Born in 1927, both his parents were piano teachers, though, as Parmegiani related to Rahma Khazam in The Wire 176, “I worked quite hard at the piano with my mother, but my musical tastes were more orientated towards musique concrète [even though] that type of music was relatively unknown at the time… I used to listen to the first pieces by [Pierre] Schaeffer and [Pierre] Henry on the radio every Sunday, and I was very excited by what I heard.”

Parmegiani initially studied mime, and then worked as a television sound engineer, but decided to work under Schaeffer at his then newly formed musique concrète research group, the Groupe de Recherches Musicales (GRM), in Paris. While there he worked with Iannis Xenakis, François-Bernard Mache and many other early experimental composers. If the start of his career was overshadowed by Schaeffer and other GRM luminaries, his later work has proven to be widely influential on subsequent generations of electroacoustic and electronic music composers, including Aphex Twin, Autechre, Keith Fullerton Whitman and many others.

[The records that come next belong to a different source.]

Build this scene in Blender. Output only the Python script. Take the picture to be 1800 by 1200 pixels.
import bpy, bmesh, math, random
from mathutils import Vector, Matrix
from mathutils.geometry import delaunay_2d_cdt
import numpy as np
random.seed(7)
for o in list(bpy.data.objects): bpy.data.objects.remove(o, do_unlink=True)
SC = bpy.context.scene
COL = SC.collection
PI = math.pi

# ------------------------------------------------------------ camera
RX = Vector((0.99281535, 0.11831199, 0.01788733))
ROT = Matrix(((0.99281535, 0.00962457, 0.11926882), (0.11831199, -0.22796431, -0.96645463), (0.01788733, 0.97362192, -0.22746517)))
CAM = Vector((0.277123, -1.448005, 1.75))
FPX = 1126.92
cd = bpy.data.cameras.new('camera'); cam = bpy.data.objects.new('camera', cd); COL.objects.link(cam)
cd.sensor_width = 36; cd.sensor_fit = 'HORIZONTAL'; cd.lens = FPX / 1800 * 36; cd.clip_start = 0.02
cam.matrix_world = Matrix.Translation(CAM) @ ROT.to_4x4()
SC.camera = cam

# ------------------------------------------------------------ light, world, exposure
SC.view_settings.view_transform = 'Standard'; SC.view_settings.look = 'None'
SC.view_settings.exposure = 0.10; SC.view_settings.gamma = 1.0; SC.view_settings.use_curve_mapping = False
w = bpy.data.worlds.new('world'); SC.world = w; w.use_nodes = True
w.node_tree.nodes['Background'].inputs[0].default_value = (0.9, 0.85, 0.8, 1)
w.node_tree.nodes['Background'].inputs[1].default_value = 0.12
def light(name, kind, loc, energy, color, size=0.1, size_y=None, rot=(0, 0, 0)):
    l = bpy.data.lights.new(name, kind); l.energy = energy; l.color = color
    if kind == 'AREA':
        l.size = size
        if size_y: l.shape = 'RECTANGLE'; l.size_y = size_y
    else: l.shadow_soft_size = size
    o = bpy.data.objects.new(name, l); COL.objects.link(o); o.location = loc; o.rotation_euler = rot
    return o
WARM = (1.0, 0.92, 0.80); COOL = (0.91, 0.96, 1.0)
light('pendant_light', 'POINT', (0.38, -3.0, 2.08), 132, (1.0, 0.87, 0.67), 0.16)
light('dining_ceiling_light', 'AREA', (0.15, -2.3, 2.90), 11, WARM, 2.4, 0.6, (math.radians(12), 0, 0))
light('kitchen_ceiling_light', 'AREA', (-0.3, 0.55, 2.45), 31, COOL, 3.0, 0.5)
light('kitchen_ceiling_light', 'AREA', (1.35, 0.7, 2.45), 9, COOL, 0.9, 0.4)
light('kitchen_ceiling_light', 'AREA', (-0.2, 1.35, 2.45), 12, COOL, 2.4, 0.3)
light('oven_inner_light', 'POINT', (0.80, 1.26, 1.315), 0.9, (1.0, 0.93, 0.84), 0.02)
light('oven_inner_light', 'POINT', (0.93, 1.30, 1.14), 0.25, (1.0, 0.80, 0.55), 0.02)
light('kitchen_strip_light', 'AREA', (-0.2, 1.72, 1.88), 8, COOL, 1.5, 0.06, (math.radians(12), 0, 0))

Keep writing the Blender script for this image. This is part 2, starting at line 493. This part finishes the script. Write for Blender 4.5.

About one of his most widely known compositions, 1975’s De Natura Sonorum, Parmegiani said: “[In it] I distanced myself from the power of sound, from what I call the power of Orpheus. Orpheus charmed the plants and animals with his lyre, and in the pieces I composed prior to De Natura Sonorum I was under the spell of the sounds: I created sounds that evolved and that I found satisfying and I left it at that.”